**** Dataset section

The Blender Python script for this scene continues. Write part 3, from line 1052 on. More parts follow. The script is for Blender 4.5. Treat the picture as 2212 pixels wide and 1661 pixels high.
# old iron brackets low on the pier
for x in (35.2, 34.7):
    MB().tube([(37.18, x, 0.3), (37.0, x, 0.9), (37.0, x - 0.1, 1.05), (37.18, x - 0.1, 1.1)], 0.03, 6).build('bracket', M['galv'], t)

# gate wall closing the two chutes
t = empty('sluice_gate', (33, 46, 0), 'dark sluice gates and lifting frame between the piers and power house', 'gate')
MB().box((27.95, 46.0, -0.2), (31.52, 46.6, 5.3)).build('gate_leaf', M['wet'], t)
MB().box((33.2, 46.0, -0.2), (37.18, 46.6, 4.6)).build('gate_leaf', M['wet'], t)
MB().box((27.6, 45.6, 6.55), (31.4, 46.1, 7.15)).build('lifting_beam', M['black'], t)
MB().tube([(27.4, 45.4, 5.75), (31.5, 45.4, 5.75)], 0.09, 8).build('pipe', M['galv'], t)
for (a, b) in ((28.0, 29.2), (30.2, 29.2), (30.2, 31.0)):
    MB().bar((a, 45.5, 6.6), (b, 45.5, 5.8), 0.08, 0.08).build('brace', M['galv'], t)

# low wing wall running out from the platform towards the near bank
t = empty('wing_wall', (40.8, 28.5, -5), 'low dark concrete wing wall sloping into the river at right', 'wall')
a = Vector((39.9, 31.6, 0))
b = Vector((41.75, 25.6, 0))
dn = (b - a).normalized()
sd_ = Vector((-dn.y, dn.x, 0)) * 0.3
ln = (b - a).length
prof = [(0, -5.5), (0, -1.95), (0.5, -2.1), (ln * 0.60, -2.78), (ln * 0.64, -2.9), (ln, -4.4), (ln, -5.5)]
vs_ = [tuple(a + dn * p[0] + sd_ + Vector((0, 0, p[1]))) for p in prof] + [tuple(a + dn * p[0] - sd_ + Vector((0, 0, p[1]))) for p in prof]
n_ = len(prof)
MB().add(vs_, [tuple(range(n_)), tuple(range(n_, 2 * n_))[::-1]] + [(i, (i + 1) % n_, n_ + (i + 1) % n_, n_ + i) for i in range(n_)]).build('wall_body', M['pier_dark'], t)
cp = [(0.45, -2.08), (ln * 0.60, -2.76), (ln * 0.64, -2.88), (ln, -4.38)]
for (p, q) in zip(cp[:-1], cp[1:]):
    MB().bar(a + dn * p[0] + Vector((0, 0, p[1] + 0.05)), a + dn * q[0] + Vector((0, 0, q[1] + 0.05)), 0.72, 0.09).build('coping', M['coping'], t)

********

Starting at the first line of the data above, please restate word for word every line up to and including the one that holds "MB().tube([(37.18, x, 0.3), (37.0, x, 0.9), (37.0, x", and add nothing else.

The Blender Python script for this scene continues. Write part 3, from line 1052 on. More parts follow. The script is for Blender 4.5. Treat the picture as 2212 pixels wide and 1661 pixels high.
# old iron brackets low on the pier
for x in (35.2, 34.7):
    MB().tube([(37.18, x, 0.3), (37.0, x, 0.9), (37.0, x - 0.1, 1.05), (37.18, x - 0.1, 1.1)], 0.03, 6).build('bracket', M['galv'], t)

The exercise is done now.